We are approaching my all time favorite time of the year. Seriously, Jason's birthday, Halloween, my birthday, Thanksgiving, Clara's birthday, Christmas, Hazel's birthday, New Year's and our anniversary, all within a 3 month window. Plus we celebrate several family member's birthdays. My dad's, Jason's mom's, 5 of my siblings and some sibling-in-laws. See? That's why this is the happiest time of the year and why it makes me want to cry with joy and excitement.

Wednesday I made it to bed before 2pm. Not bad. Then I slept until 7:45, which means I felt pretty good. It takes me at least 30 minutes to copy and mail all the returns. Can you see why?
While I was doing it at KS, Hazel crawled around. This paper box lid kept her entertained and kept me side tracked since she'd disappear under it.

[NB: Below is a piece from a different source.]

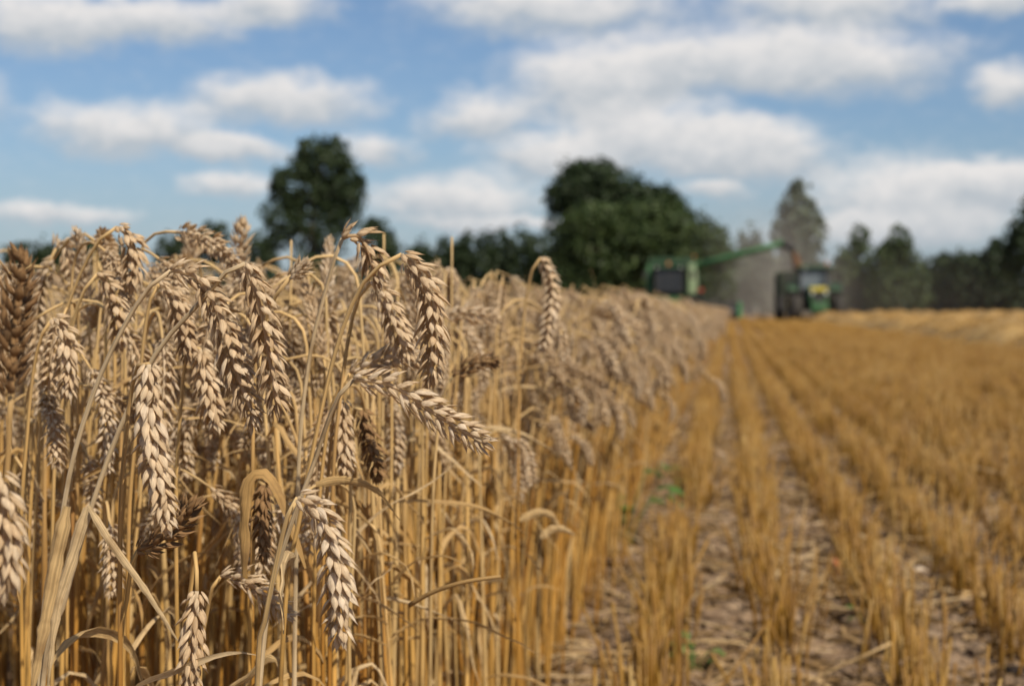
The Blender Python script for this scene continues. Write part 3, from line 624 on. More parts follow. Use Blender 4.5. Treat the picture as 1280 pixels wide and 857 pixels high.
# chaff, broken straw and crumbs of soil between the rows
LIT = []
for k in range(6):
    rg = np.random.default_rng(500 + k); mb = MB()
    for q in range(26):
        p = np.array([rg.uniform(-.12, .12), rg.uniform(-.12, .12), rg.uniform(.001, .016)]); a = rg.uniform(0, 6.28); l = rg.uniform(.015, .10)
        d = np.array([math.cos(a), math.sin(a), rg.normal(0, .12)]) * l / 2
        if rg.random() < .82: tube(mb, [p - d, p + [0, 0, .002], p + d], rg.uniform(.0009, .0021), 5, 0, float(rg.integers(0, 4000)))
        else: ribbon(mb, smooth_curve([p - d, p + [0, 0, .008], p + d], 6), np.full(6, rg.uniform(.003, .008)), (d[1], -d[0], rg.normal(0, .01)), 0, float(rg.integers(0, 4000)), rg.normal(0, 1.5), .4)
    LIT.append(mb.mesh('litter_kind', M_LITTER))
LONG = []
for k in range(5):
    rg = np.random.default_rng(560 + k); mb = MB()
    for q in range(5):
        p = np.array([rg.uniform(-.15, .15), rg.uniform(-.15, .15), rg.uniform(.01, .06)]); a = rg.uniform(0, 6.28); l = rg.uniform(.10, .30)
        d = np.array([math.cos(a), math.sin(a), rg.normal(0, .22)]) * l / 2
        if rg.random() < .7: tube(mb, smooth_curve([p - d, p + [0, 0, .01], p + d + rg.normal(0, .02, 3)], 6), rg.uniform(.0014, .0024), 6, 0, float(rg.integers(0, 4000)))
        else: ribbon(mb, smooth_curve([p - d, p + [0, 0, .015], p + d + rg.normal(0, .03, 3)], 9), np.full(9, rg.uniform(.004, .008)), (d[1], -d[0], .01), 0, float(rg.integers(0, 4000)), rg.normal(0, 2.5), .4)
    LONG.append(mb.mesh('loose_kind', M_LEAF))
def rock(rg, r, mb=None):
    bm = bmesh.new(); bmesh.ops.create_icosphere(bm, subdivisions=2, radius=1)
    off = rg.normal(0, 1, 3); s = np.array([rg.uniform(.7, 1.3), rg.uniform(.7, 1.3), rg.uniform(.5, .8)]) * r
    v = []
    for x in bm.verts:
        c = np.array(x.co); k = 1 + .16 * math.sin(c[0] * 3.1 + off[0]) + .14 * math.sin(c[1] * 4.3 + off[1]) + .12 * math.sin(c[2] * 5 + off[2]) + rg.normal(0, .05); v.append(c * k * s)
    bm.verts.index_update(); mb = mb or MB(); mb.add(v, [tuple(q.index for q in f.verts) for f in bm.faces]); bm.free(); return mb
CLODS = []
for k in range(4):
    rg = np.random.default_rng(600 + k); mb = MB()
    for q in range(10):
        b = rock(rg, rg.uniform(.003, .019) if rg.random() < .8 else rg.uniform(.015, .026)); mb.add(np.concatenate(b.v) + [rg.uniform(-.1, .1), rg.uniform(-.1, .1), .003], b.f)
    CLODS.append(mb.mesh('clod_kind', M_SOIL, False))
pp, ro, sc_, ix = [], [], [], []
for k in range(2100):
    y = 1.7 + 13 * rr.random() ** 2; x = rr.uniform(-.45, .30 + .24 * y)
    pp.append((x, y, float(ground_z(x, y)))); ro.append((0, 0, rr.uniform(0, 6.28))); s = rr.uniform(.7, 1.25); sc_.append((s, s, s)); ix.append(int(rr.integers(0, 6)))
tag(scatter('straw_litter', LIT, pp, ro, sc_, ix), 'broken straw and chaff strewn on the soil between the stubble rows', 'chaff', None, 'stuff')
pp, ro, sc_, ix = [], [], [], []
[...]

That afternoon, I finished up some other work, fed Hazel and was ready to relax, waste time and do nothing requiring energy. I worked hard this week and to celebrate getting it all done, I was ready for some me time. Clara asked me to help her make a plane, because all pirates need a plane, and I started to say, "Let's do that tomorrow" when I decided, "Self, do it today, the other stuff can be done tomorrow." So we made a plane and flew around and laughed and had fun until Jason got home from work early.

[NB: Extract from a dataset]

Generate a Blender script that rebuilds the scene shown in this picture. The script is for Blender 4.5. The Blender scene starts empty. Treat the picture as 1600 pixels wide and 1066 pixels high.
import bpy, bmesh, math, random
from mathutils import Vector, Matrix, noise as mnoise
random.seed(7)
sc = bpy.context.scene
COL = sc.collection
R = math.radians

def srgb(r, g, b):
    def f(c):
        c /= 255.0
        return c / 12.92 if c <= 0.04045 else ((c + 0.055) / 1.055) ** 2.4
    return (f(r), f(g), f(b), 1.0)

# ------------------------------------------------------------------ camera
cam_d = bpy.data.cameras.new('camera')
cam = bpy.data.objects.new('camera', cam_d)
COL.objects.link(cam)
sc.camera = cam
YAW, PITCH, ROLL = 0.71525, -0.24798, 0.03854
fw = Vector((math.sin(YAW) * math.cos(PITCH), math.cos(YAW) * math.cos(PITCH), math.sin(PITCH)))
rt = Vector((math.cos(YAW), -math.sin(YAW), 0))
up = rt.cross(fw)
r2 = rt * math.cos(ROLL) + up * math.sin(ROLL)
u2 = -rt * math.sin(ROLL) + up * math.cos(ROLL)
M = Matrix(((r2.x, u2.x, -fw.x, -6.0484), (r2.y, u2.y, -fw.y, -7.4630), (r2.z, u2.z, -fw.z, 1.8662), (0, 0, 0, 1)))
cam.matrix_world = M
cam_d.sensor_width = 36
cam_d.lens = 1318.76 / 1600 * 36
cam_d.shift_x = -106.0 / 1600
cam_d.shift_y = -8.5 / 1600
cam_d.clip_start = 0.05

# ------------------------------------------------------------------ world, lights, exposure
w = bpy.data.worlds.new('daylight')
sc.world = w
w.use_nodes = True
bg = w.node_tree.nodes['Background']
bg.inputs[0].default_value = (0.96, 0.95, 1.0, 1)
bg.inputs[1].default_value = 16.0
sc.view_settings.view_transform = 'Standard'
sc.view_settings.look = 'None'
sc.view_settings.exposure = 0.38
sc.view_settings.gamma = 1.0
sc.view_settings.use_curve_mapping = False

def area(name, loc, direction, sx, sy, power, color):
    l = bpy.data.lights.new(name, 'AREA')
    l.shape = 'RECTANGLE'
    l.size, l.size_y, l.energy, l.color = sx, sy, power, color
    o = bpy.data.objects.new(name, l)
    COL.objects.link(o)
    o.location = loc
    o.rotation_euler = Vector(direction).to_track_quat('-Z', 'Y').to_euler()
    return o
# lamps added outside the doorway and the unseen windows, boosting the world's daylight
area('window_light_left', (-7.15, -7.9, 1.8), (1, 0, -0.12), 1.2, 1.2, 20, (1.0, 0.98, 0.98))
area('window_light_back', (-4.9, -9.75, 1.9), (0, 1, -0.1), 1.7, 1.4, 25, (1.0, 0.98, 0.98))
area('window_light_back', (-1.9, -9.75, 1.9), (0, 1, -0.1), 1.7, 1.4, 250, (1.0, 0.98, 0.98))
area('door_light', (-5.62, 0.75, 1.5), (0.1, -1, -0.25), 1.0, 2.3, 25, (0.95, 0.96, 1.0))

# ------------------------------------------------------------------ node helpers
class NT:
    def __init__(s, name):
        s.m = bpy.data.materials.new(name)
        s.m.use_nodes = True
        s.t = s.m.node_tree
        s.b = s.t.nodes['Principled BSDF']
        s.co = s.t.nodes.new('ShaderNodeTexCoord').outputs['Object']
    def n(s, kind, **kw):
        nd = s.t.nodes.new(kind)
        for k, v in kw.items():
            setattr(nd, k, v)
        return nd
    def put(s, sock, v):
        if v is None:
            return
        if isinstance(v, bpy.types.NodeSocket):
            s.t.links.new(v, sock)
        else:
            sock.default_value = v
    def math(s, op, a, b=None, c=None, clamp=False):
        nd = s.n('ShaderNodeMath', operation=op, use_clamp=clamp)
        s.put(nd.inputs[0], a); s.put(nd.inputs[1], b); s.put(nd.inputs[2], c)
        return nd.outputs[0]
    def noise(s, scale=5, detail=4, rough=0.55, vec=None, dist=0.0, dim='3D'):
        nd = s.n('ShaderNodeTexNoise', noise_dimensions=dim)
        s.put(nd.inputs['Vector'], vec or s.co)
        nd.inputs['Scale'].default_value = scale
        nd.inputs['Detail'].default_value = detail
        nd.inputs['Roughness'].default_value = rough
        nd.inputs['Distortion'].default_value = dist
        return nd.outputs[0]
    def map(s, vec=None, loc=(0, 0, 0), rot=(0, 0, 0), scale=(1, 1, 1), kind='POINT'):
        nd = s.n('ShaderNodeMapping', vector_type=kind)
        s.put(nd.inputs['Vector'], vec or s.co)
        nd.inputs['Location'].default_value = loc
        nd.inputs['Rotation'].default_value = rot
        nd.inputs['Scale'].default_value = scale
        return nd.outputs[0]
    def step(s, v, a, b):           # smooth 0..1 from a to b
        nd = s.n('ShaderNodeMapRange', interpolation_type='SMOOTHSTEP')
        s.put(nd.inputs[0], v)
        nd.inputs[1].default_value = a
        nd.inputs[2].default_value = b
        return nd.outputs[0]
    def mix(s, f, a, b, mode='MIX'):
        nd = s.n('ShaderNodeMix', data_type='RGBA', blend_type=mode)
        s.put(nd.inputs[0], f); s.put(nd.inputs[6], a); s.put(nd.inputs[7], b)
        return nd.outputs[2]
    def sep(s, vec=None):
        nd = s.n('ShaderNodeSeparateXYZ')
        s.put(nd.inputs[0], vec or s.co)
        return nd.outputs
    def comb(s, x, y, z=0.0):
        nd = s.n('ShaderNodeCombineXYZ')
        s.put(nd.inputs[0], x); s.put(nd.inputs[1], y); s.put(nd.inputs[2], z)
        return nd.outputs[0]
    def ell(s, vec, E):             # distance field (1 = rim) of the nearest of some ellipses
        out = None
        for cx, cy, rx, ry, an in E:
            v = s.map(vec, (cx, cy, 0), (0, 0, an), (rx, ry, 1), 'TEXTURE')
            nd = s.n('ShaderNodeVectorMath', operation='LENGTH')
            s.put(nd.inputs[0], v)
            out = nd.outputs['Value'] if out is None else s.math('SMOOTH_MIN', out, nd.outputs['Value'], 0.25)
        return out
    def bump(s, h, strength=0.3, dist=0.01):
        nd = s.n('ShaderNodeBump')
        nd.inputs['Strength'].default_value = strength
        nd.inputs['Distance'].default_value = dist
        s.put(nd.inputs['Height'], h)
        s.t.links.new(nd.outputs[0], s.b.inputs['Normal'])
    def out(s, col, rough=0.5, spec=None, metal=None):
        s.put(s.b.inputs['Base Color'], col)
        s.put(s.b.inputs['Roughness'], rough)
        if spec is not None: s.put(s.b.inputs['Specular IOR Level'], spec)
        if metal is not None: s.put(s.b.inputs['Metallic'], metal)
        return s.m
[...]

Dear people that run into transformers and make Jason's electricity go out, thank you, our daddy hasn't been home much this week and it sure was nice to have him home over an hour early tonight. Speaking of that boy, he parted his hair and looked like a sweet, cute little school boy. I couldn't stop smiling at him.
Today, Clint gave Clara his old belt and she didn't take it off the rest of the day. She was a pirate. She even found a sword, which was none other than a nail file in some nail clippers. She carried it around, tucked in her belt all afternoon. My goodness, she makes me smile.